6. That apart, the claim on behalf of the appellant based on the proviso to Rule 49(c) also is miconceived and has no merit whatsoever. Apart from the fact that the proviso came to be deleted subsequently by an order dated 27.12.1995 with effect from 3.8.1994. The proviso itself will have no application to the case of the appellant and no advantage can be taken by the appellant on the basis of the said proviso which reads that the application for alteration of the date of birth of a person, who entered into service prior to 24.1.1971, shall be submitted at least one year before the date of his retirement reckoned with reference to the Official records. The appellant indisputably came to be appointed to service on 23.6.1964 and in respect of the claims like the one projected by the appellant, it is the main rule, particularly Clause (c) of Rule 49 will be attracted and the rejection of the claim by the defendant, as also by the courts below cannot be said to be either unwarranted or unjust.

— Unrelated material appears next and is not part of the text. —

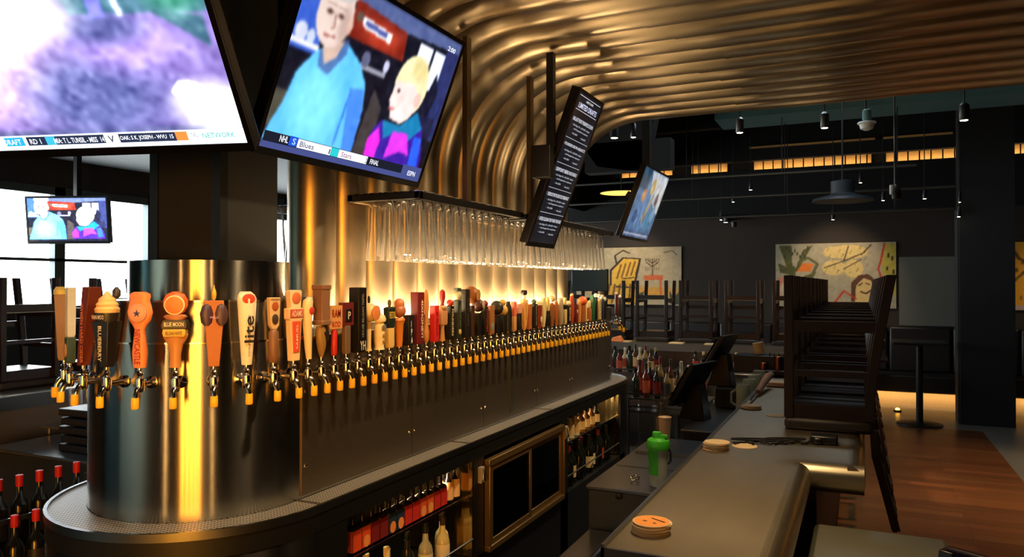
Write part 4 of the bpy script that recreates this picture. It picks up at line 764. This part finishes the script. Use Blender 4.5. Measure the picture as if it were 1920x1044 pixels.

7. Further, the courts below have also chosen to reject the claim on merits. The Appellant has not chosen to examine his brother Chinna Anumanthan or any of the other sisters to prove his claim or to connect the birth extracts as relating to really his sisters and that the appellant was younger to them as claimed. The reasons assigned by the courts below and the defects pointed out in the entries as creating a genuine and reasonable doubt about the relevance of those documents to the claim of the appellant and rejecting them as also the now claimed date of birth cannot be said to be either vitiated by any patent error of law or perversity of approach, consequently, I do not see any justification to entertain this second appeal.

8. The second appeal, therefore, fails and shall stand dismissed. Consequently the C.M.P. is also dismissed.